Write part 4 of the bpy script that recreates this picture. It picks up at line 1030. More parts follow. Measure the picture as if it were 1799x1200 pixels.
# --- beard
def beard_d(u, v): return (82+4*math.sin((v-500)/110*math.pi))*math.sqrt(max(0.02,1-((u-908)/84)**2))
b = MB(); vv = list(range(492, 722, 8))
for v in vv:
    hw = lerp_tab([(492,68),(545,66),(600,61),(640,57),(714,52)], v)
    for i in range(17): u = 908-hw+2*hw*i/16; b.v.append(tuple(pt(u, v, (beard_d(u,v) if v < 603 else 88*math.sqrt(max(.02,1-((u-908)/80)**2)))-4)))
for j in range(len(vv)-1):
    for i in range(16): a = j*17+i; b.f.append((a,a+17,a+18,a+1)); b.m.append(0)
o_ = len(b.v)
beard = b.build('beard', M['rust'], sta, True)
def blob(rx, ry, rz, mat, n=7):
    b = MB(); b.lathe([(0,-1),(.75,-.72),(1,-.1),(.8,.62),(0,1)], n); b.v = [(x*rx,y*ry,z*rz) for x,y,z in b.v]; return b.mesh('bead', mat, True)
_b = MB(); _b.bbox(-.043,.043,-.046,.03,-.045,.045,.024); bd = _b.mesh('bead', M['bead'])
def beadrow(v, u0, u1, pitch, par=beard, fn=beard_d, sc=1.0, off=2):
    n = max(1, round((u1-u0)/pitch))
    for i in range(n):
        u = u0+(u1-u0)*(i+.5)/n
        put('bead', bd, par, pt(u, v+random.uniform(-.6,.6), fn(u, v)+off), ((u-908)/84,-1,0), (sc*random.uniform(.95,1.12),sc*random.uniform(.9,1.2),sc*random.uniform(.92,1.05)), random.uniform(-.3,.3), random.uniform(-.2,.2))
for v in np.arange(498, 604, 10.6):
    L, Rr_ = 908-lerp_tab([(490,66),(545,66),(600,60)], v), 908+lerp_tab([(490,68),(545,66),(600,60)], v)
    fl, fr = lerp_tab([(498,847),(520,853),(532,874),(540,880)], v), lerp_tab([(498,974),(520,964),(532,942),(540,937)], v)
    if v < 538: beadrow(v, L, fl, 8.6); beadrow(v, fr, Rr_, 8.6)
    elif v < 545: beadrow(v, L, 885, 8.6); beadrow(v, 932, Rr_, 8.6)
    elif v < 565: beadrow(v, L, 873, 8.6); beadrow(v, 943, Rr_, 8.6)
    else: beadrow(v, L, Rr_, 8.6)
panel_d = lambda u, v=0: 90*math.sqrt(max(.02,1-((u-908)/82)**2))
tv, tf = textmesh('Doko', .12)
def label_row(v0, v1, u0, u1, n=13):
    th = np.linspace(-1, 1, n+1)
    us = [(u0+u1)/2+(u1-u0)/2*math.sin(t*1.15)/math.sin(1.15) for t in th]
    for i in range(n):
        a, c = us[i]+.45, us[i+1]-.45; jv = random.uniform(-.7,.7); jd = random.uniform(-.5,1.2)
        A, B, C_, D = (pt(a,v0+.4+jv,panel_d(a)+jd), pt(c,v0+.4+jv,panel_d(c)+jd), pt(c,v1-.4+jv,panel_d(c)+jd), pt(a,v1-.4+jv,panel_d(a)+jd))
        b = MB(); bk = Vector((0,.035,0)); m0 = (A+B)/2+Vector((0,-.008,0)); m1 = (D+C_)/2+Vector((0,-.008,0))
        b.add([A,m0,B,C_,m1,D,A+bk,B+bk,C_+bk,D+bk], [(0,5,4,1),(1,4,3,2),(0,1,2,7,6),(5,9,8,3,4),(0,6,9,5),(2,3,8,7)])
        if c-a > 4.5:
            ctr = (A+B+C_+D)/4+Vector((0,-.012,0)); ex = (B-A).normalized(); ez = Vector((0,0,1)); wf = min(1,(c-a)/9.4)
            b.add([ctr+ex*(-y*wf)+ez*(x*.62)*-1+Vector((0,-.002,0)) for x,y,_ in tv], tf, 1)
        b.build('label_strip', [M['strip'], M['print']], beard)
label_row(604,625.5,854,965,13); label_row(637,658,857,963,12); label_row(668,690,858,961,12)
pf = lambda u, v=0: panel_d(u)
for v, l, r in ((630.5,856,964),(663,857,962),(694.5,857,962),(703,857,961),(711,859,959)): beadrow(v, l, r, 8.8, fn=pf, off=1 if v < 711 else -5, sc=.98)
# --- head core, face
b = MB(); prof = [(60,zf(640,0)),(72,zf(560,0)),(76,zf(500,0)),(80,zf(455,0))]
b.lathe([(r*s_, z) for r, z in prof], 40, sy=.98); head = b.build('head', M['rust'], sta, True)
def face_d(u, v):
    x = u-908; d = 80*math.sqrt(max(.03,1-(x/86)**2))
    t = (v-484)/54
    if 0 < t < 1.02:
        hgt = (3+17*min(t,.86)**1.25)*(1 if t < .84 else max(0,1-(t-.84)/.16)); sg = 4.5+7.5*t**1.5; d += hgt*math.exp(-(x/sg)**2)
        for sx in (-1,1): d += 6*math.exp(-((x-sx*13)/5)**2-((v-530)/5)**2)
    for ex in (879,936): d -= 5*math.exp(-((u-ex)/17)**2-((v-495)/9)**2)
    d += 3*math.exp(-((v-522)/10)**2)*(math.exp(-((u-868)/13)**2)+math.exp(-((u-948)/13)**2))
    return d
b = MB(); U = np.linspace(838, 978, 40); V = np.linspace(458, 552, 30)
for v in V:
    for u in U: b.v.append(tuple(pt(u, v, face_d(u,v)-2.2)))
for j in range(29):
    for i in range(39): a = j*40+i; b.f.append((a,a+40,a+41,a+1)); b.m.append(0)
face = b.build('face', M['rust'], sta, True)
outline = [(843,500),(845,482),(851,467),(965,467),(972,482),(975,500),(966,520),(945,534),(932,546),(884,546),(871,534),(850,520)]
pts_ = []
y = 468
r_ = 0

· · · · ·

• **Your goal**
Restate the whole listing exactly, leaving out nothing.

• **Solved exercise**
Write part 4 of the bpy script that recreates this picture. It picks up at line 1030. More parts follow. Measure the picture as if it were 1799x1200 pixels.
# --- beard
def beard_d(u, v): return (82+4*math.sin((v-500)/110*math.pi))*math.sqrt(max(0.02,1-((u-908)/84)**2))
b = MB(); vv = list(range(492, 722, 8))
for v in vv:
    hw = lerp_tab([(492,68),(545,66),(600,61),(640,57),(714,52)], v)
    for i in range(17): u = 908-hw+2*hw*i/16; b.v.append(tuple(pt(u, v, (beard_d(u,v) if v < 603 else 88*math.sqrt(max(.02,1-((u-908)/80)**2)))-4)))
for j in range(len(vv)-1):
    for i in range(16): a = j*17+i; b.f.append((a,a+17,a+18,a+1)); b.m.append(0)
o_ = len(b.v)
beard = b.build('beard', M['rust'], sta, True)
def blob(rx, ry, rz, mat, n=7):
    b = MB(); b.lathe([(0,-1),(.75,-.72),(1,-.1),(.8,.62),(0,1)], n); b.v = [(x*rx,y*ry,z*rz) for x,y,z in b.v]; return b.mesh('bead', mat, True)
_b = MB(); _b.bbox(-.043,.043,-.046,.03,-.045,.045,.024); bd = _b.mesh('bead', M['bead'])
def beadrow(v, u0, u1, pitch, par=beard, fn=beard_d, sc=1.0, off=2):
    n = max(1, round((u1-u0)/pitch))
    for i in range(n):
        u = u0+(u1-u0)*(i+.5)/n
        put('bead', bd, par, pt(u, v+random.uniform(-.6,.6), fn(u, v)+off), ((u-908)/84,-1,0), (sc*random.uniform(.95,1.12),sc*random.uniform(.9,1.2),sc*random.uniform(.92,1.05)), random.uniform(-.3,.3), random.uniform(-.2,.2))
for v in np.arange(498, 604, 10.6):
    L, Rr_ = 908-lerp_tab([(490,66),(545,66),(600,60)], v), 908+lerp_tab([(490,68),(545,66),(600,60)], v)
    fl, fr = lerp_tab([(498,847),(520,853),(532,874),(540,880)], v), lerp_tab([(498,974),(520,964),(532,942),(540,937)], v)
    if v < 538: beadrow(v, L, fl, 8.6); beadrow(v, fr, Rr_, 8.6)
    elif v < 545: beadrow(v, L, 885, 8.6); beadrow(v, 932, Rr_, 8.6)
    elif v < 565: beadrow(v, L, 873, 8.6); beadrow(v, 943, Rr_, 8.6)
    else: beadrow(v, L, Rr_, 8.6)
panel_d = lambda u, v=0: 90*math.sqrt(max(.02,1-((u-908)/82)**2))
tv, tf = textmesh('Doko', .12)
def label_row(v0, v1, u0, u1, n=13):
    th = np.linspace(-1, 1, n+1)
    us = [(u0+u1)/2+(u1-u0)/2*math.sin(t*1.15)/math.sin(1.15) for t in th]
    for i in range(n):
        a, c = us[i]+.45, us[i+1]-.45; jv = random.uniform(-.7,.7); jd = random.uniform(-.5,1.2)
        A, B, C_, D = (pt(a,v0+.4+jv,panel_d(a)+jd), pt(c,v0+.4+jv,panel_d(c)+jd), pt(c,v1-.4+jv,panel_d(c)+jd), pt(a,v1-.4+jv,panel_d(a)+jd))
        b = MB(); bk = Vector((0,.035,0)); m0 = (A+B)/2+Vector((0,-.008,0)); m1 = (D+C_)/2+Vector((0,-.008,0))
        b.add([A,m0,B,C_,m1,D,A+bk,B+bk,C_+bk,D+bk], [(0,5,4,1),(1,4,3,2),(0,1,2,7,6),(5,9,8,3,4),(0,6,9,5),(2,3,8,7)])
        if c-a > 4.5:
            ctr = (A+B+C_+D)/4+Vector((0,-.012,0)); ex = (B-A).normalized(); ez = Vector((0,0,1)); wf = min(1,(c-a)/9.4)
            b.add([ctr+ex*(-y*wf)+ez*(x*.62)*-1+Vector((0,-.002,0)) for x,y,_ in tv], tf, 1)
        b.build('label_strip', [M['strip'], M['print']], beard)
label_row(604,625.5,854,965,13); label_row(637,658,857,963,12); label_row(668,690,858,961,12)
pf = lambda u, v=0: panel_d(u)
for v, l, r in ((630.5,856,964),(663,857,962),(694.5,857,962),(703,857,961),(711,859,959)): beadrow(v, l, r, 8.8, fn=pf, off=1 if v < 711 else -5, sc=.98)
# --- head core, face
b = MB(); prof = [(60,zf(640,0)),(72,zf(560,0)),(76,zf(500,0)),(80,zf(455,0))]
b.lathe([(r*s_, z) for r, z in prof], 40, sy=.98); head = b.build('head', M['rust'], sta, True)
def face_d(u, v):
    x = u-908; d = 80*math.sqrt(max(.03,1-(x/86)**2))
    t = (v-484)/54
    if 0 < t < 1.02:
        hgt = (3+17*min(t,.86)**1.25)*(1 if t < .84 else max(0,1-(t-.84)/.16)); sg = 4.5+7.5*t**1.5; d += hgt*math.exp(-(x/sg)**2)
        for sx in (-1,1): d += 6*math.exp(-((x-sx*13)/5)**2-((v-530)/5)**2)
    for ex in (879,936): d -= 5*math.exp(-((u-ex)/17)**2-((v-495)/9)**2)
    d += 3*math.exp(-((v-522)/10)**2)*(math.exp(-((u-868)/13)**2)+math.exp(-((u-948)/13)**2))
    return d
b = MB(); U = np.linspace(838, 978, 40); V = np.linspace(458, 552, 30)
for v in V:
    for u in U: b.v.append(tuple(pt(u, v, face_d(u,v)-2.2)))
for j in range(29):
    for i in range(39): a = j*40+i; b.f.append((a,a+40,a+41,a+1)); b.m.append(0)
face = b.build('face', M['rust'], sta, True)
outline = [(843,500),(845,482),(851,467),(965,467),(972,482),(975,500),(966,520),(945,534),(932,546),(884,546),(871,534),(850,520)]
pts_ = []
y = 468
r_ = 0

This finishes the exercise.